Bem: este Conselho mantém a estranha tese de que os juízes locais dos países do Caribe não podem rever a constitucionalidade das leis da época colonial, razão pela qual leis que foram revogadas na Grã-Bretanha há sessenta anos e que hoje seriam absolutamente inadmissíveis devido à Convenção Europeia, ainda estão em vigor em alguns daqueles países, apesar de serem independentes. Imaginemos que depois da nossa independência, um tribunal espanhol ou português nos proíbe de revogar as Leis das Índias ou as Ordenações Filipinas.

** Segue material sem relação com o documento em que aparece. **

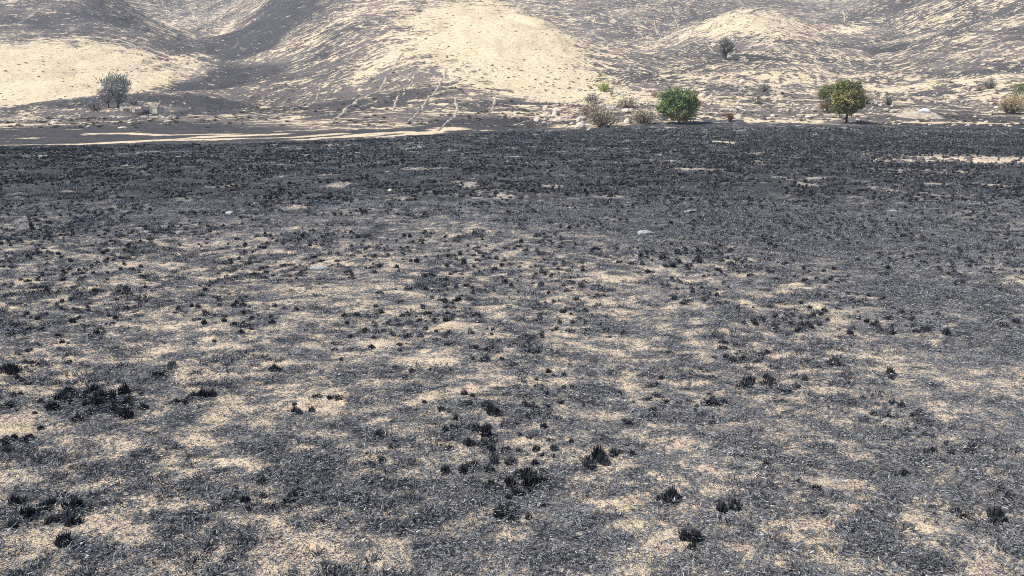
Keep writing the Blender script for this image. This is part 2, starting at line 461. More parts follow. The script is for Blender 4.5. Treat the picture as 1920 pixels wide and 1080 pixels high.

Em resumo: os LGTBI podem ter relações e casar e gozar de todos os direitos garantidos pela Convenção Europeia no território britânico europeu; nas suas colônias do Caribe os seus habitantes gozam de todos os direitos garantidos pela Convenção, exceto o de praticar a sua sexualidade e casar, pois é a única coisa em que parece que não os consideram colônias, mas independentes. Mas os habitantes das suas antigas colônias agora independentes que não se livraram da tutela do Conselho da Rainha como supremo tribunal, não só não podem casar como são punidos.

Em conclusão, ao contrário de outros países fora da região que mantêm colônias ou territórios no Caribe, só os britânicos permitem a violação dos Direitos Humanos do povo LGTBI nos seus cinco territórios do Caribe – Ilhas Cayman, Turcas e Caicos, BVI, Monserrat e Anguila – e nas Bermudas, apesar do fato de o Parlamento britânico por lei e a Coroa através de decretos reais (chamados Orders in Council) terem o poder constitucional de legislar sobre qualquer assunto e pôr fim a tal violação. E como a cereja no bolo, através do Conselho Privado proíbe os Estados independentes que não se livraram dele (por adesão ao Tribunal de Justiça do Caribe, de declarar inconstitucional a lei que pune as relações entre pessoas do mesmo sexo.

Não podia ser mais claro: os direitos são para nós e para o nosso povo LGTBI, mas não para o povo do Caribe, porque eles são ricos em melanina e ainda temos de os civilizar, como diria a Rainha Vitória. E isto está a acontecer no nosso continente.